Where the data below has the string "part", return the whole line.
-- -- --
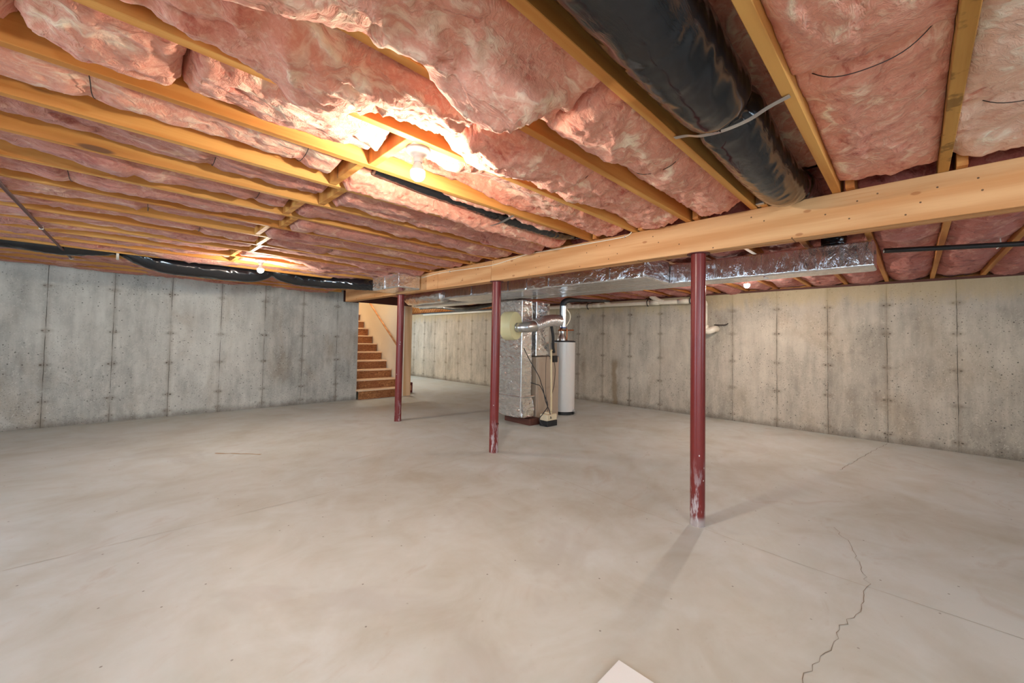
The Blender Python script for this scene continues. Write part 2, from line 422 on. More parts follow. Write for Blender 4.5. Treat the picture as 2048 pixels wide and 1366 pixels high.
def mat_foil(name, base=(.86, .86, .87), rough=.2, sc=16, st=.55, vec=(1, 1, 1)):
    n = NT(name); v = n.map(vec)
    a = n.noise(sc, v, 4, .62, 1.3, ty='FBM'); b = n.vor(sc*1.1, v, 'F1'); c = n.noise(sc*3, v, 3, .6, .5)
    h = n.math('ADD', n.math('MULTIPLY', a, .8), n.math('ADD', n.math('MULTIPLY', b, .35), n.math('MULTIPLY', c, .25)))
    col = n.mix(n.sstep(a, .3, .7), tuple(x*.80 for x in base), base)
    return n.fin(col, rough, .94, n.bump(h, st, .014))
M_FOIL = mat_foil('foil_facing', sc=7, st=1.0, base=(.95, .95, .95), rough=.09, vec=(1, 1, 1.8))
M_FOILS = mat_foil('foil_facing_taut', base=(.80, .80, .79), rough=.24, sc=9, st=.38)
M_FOILY = mat_foil('foil_facing_streaked', base=(.86, .85, .86), rough=.15, sc=7, st=.6, vec=(1, 2.4, .8))
M_TAPE = mat_foil('foil_tape', base=(.9, .91, .93), rough=.14, sc=30, st=.12)
M_STEEL = plain('galvanised_steel', (.66, .67, .68), .3, 1.0)
M_FLEXM = mat_foil('flex_metal', sc=40, st=.35, rough=.25)
def mat_poly():
    n = NT('black_polyethylene'); v = n.map((7, 34, 34)); a = n.noise(1.0, v, 4, .6, 1.8); b = n.noise(3, detail=3); c = n.noise(60, detail=2)
    m = n.sstep(b, .50, .68)
    h = n.math('ADD', n.math('MULTIPLY', n.math('MULTIPLY', a, m), 1.0), n.math('MULTIPLY', b, .6))
    col = n.mix(b, (.004, .0045, .006), (.009, .010, .013))
    return n.fin(col, n.sstep(c, .3, .8, .13, .19), 0.0, n.bump(h, .26, .010), spec=.7)
M_POLY = mat_poly()
M_WHITE = plain('white_porcelain', srgb(238, 232, 220), .25)
M_PVC = plain('cream_pvc', srgb(236, 226, 206), .35)
M_CPVC = plain('beige_cpvc', srgb(226, 204, 160), .4)
M_BLK = plain('black_rubber', (.016, .016, .017), .55)
M_BLKP = plain('black_iron_pipe', (.02, .019, .019), .4)
M_ENAM = plain('white_enamel', srgb(226, 224, 220), .28, var=.02)
M_TAN = plain('tan_cabinet_steel', srgb(178, 158, 138), .42, var=.02)
M_TAND = plain('taupe_steel', srgb(146, 130, 112), .45, var=.02)
M_CREAM = plain('cream_plastic', srgb(224, 214, 166), .45, var=.02)
M_PUMP = plain('ivory_plastic', srgb(224, 208, 176), .45, var=.02)
M_DRY = plain('cream_drywall', srgb(240, 228, 206), .85, var=.01)
M_COPPER = plain('copper', srgb(176, 110, 74), .3, 1.0)
M_CABLE = plain('white_cable_jacket', srgb(240, 226, 200), .4)
M_WIRE = plain('dark_spring_wire', (.04, .025, .022), .45, .4)
M_ROD = plain('rusty_brown_steel', srgb(84, 44, 36), .45)
M_REDB = plain('dark_red_cardboard', srgb(96, 30, 28), .6)
M_DKW = plain('dark_stained_wood', srgb(92, 52, 40), .7)
M_BRICK = plain('pale_red_label', srgb(196, 130, 104), .6)
def mat_emit(name, c, s):
    n = NT(name); n.fin((1, 1, 1), .5); n.b.inputs['Emission Color'].default_value = (*c, 1); n.b.inputs['Emission Strength'].default_value = s; return n.m
M_BULB = mat_emit('lit_bulb', (1.0, .90, .77), BULB)
def mat_glass():
    n = NT('window_glass'); return n.fin((.9, .95, 1), .05, 0.0, Transmission_Weight=1.0)
M_GLASS = mat_glass()

# ------------------------------------------------------------------ room dimensions
YL, XF = 7.827, 7.095            # left wall, far wall
ZJ, ZS = 2.078, 2.31             # joist undersides, subfloor
XBM, BW, ZB = 2.832, .114, 1.855  # beam face, width, underside
XW = 3.43                        # free end of the left wall beside the stairs
YE = 12.45                       # end of the far part of the room
XD = 4.38                        # drywall face along the stairs
R = lambda k: .277 + .4062*k     # right face of near joist k

# floor with a gently uneven surface
def build_floor():
    xs = np.linspace(XB0-.2, XF+.2, 110); ys = np.linspace(YR0-.2, YE+.2, 150)
    X, Y = np.meshgrid(xs, ys, indexing='ij'); Z = zf(X, Y)
    v = np.stack([X, Y, Z], -1).reshape(-1, 3); m = len(ys); idx = np.arange(len(xs)*m).reshape(len(xs), m)
    f = np.stack([idx[:-1, :-1], idx[1:, :-1], idx[1:, 1:], idx[:-1, 1:]], -1).reshape(-1, 4)
    me = pyd(v, f); o = link('floor', me, M_FLOOR, smooth=True); return struct(o)
floor = build_floor()
def mark(name, pts, w, mat, jit=0.0, seed=1, step=.05):
    """hairline lying on the slab: a child of the floor"""
    P = [Vector((p[0], p[1], 0)) for p in pts]; L = []
    for a, b in zip(P, P[1:]):
        n = max(1, int((b-a).length/step)); L += [a.lerp(b, i/n) for i in range(n)]
    L.append(P[-1]); rs = random.Random(seed); V = []; F = []
    for i, p in enumerate(L):
        t = (L[min(i+1, len(L)-1)]-L[max(i-1, 0)]).normalized(); nn = Vector((-t.y, t.x, 0))
        p = p + nn*rs.uniform(-jit, jit); ww = w*rs.uniform(.5, 1.2) if jit else w
        for s_ in (-1, 1):
            q = p+nn*s_*ww/2; V.append((q.x, q.y, float(zf(q.x, q.y))+.0012))
    for i in range(len(L)-1): F.append((2*i, 2*i+2, 2*i+3, 2*i+1))
    return link(name, pyd(V, F), mat, floor)
mark('crack', [(3.529, .389), (3.288, .290), (2.833, .181), (2.503, .196), (2.348, .227), (2.06, .261), (1.796, .300), (1.55, .34)], .0024, M_CRACK, .014, 3, .035)
mark('control_joint', [(-3.2, 3.30), (-.376, 3.273), (.883, 3.238), (2.86, 3.20)], .0030, M_JOINT, .001)
mark('control_joint', [(2.95, 7.6), (3.03, 6.873), (2.90, 5.25)], .0030, M_JOINT, .001)
mark('control_joint', [(2.90, 5.15), (2.90, 3.21)], .0030, M_JOINT, .001)
mark('control_joint', [(2.89, 3.11), (2.80, 1.614), (2.80, 1.12)], .0030, M_JOINT, .001)
mark('control_joint', [(2.86, 1.0), (2.80, .45), (2.74, -1.2)], .0030, M_JOINT, .001)
mark('stain', [(.766, 5.09), (.95, 4.9), (1.097, 4.73)], .03, M_STAIN, .008, 9)
mark('crack', [(7.0, .25), (6.25, .367), (5.13, .524)], .004, M_CRACK, .008, 5)

def wallbox(name, x0, x1, y0, y1, z0, z1, mat):
    return struct(B().box(x0, x1, y0, y1, z0, z1).out(name, mat, origin=((x0+x1)/2, (y0+y1)/2, z0)))
def cut_wall(name, axis, c0, c1, a0, a1, z1, holes, mat):
    """wall slab with rectangular openings; axis = the direction it runs in"""
    b = B(); hs = sorted(holes); cur = a0
    def put(p0, p1, q0, q1):
        if p1-p0 < 1e-4 or q1-q0 < 1e-4: return
        if axis == 'x': b.box(p0, p1, c0, c1, q0, q1)
        else: b.box(c0, c1, p0, p1, q0, q1)
    for (h0, h1, g0, g1) in hs:
        put(cur, h0, 0, z1); put(h0, h1, 0, g0); put(h0, h1, g1, z1); cur = h1
    put(cur, a1, 0, z1)
    return struct(b.out(name, mat))
hr = [(c-w/2, c+w/2, zc-h/2, zc+h/2) for wl, c, zc, w, h, p in UNSEEN_WINDOWS if wl == 'right']
hb = [(c-w/2, c+w/2, zc-h/2, zc+h/2) for wl, c, zc, w, h, p in UNSEEN_WINDOWS if wl == 'back']
# left wall: full height, then the lower beam pocket beside the stairs
wl = B().box(XB0-.2, 3.12, YL, YL+.2, -.15, ZS); wl.box(3.12, XW, YL, YL+.2, -.15, 1.925)
struct(wl.out('wall_left', M_WL, origin=(0, YL, 0)))
wallbox('wall_far', XF, XF+.2, YR0-.2, YE+.2, -.15, 2.048, M_WF)
cut_wall('wall_end', 'x', YE, YE+.2, XW, XF, ZS, [(5.0, 6.2, 1.0, 1.9)], M_WF)
cut_wall('wall_right', 'x', YR0-.2, YR0, XB0-.2, XF, ZS, hr, M_WB)
cut_wall('wall_back', 'y', XB0-.2, XB0, YR0, YL, ZS, hb, M_WB)
wn = 1
for wl_, c, zc, w, h, p in UNSEEN_WINDOWS:
    b = B(); g = B(); t = .045
    def bb(bq, a0, a1, z0, z1, d0, d1):
        if wl_ == 'right': bq.box(a0, a1, YR0-d1, YR0-d0, z0, z1)
        elif wl_ == 'end': bq.box(a0, a1, YE+d0, YE+d1, z0, z1)
        else: bq.box(XB0-d1, XB0-d0, a0, a1, z0, z1)
    bb(b, c-w/2, c+w/2, zc-h/2, zc-h/2+t, .12, .17); bb(b, c-w/2, c+w/2, zc+h/2-t, zc+h/2, .12, .17)
    for q in (c-w/2, c-t/2, c+w/2-t): bb(b, q, q+t, zc-h/2+t, zc+h/2-t, .12, .17)
    o = struct(b.out('window_%d' % wn, M_WHITE))  # frames for the unseen windows, most of them added to hold fill lamps
    bb(g, c-w/2+t, c+w/2-t, zc-h/2+t, zc+h/2-t, .143, .147); g.out('pane', M_GLASS, o)
    wn += 1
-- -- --
• Solution to this task:
The Blender Python script for this scene continues. Write part 2, from line 422 on. More parts follow. Write for Blender 4.5. Treat the picture as 2048 pixels wide and 1366 pixels high.
YE = 12.45                       # end of the far part of the room